DATA PROVIDED:
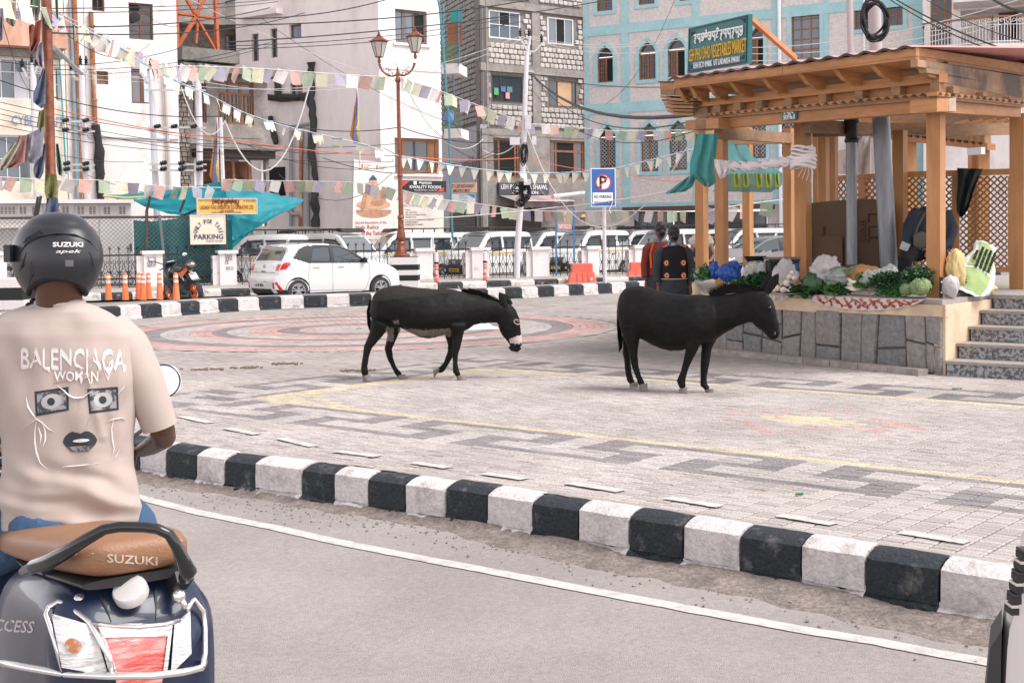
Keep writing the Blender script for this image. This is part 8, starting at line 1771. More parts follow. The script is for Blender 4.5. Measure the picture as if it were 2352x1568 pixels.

==

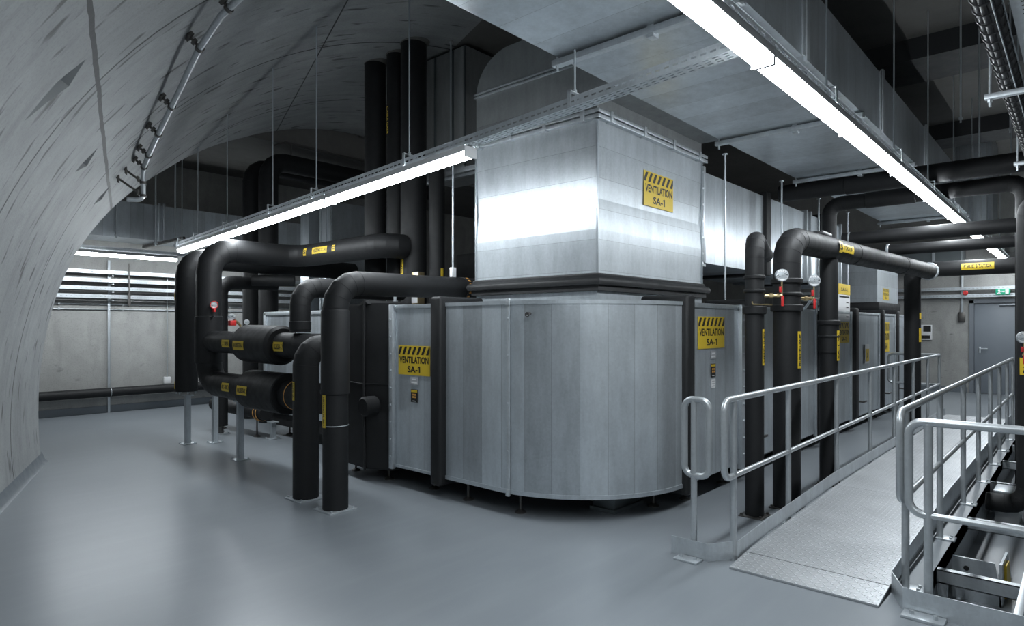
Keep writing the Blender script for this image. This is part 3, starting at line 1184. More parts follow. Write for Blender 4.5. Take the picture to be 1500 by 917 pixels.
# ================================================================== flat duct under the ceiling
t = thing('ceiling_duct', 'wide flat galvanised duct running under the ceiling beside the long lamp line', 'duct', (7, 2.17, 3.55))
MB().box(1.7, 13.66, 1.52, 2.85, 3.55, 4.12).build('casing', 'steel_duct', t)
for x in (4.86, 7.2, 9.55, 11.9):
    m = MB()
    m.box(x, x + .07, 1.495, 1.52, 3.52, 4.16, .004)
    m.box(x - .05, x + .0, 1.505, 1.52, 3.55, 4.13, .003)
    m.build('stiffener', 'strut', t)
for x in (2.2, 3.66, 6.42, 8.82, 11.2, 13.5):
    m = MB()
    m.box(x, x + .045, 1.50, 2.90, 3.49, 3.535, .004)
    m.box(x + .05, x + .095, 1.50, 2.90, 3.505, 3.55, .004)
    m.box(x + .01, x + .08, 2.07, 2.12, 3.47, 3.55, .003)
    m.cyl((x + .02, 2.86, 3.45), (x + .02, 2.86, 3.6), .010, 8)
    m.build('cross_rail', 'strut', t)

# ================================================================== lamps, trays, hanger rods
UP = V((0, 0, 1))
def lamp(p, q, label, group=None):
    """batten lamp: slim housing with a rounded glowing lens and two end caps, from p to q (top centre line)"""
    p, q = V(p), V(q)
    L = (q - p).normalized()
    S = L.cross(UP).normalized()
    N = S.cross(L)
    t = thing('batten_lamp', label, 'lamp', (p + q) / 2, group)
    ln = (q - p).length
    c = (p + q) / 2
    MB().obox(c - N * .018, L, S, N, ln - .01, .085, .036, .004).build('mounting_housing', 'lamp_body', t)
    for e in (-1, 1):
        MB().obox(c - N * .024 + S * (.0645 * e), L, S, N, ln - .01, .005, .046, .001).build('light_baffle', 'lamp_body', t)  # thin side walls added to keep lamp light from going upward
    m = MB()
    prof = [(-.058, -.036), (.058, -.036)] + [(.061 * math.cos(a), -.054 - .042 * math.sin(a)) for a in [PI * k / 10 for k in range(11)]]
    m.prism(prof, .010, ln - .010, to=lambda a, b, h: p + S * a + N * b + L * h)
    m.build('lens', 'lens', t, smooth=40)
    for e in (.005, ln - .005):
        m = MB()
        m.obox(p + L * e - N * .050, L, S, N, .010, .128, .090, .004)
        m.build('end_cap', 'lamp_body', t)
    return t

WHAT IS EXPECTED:
How many lines of the listing above include the word "This"? State the number and nothing else.

EXERCISE RESPONSE:
2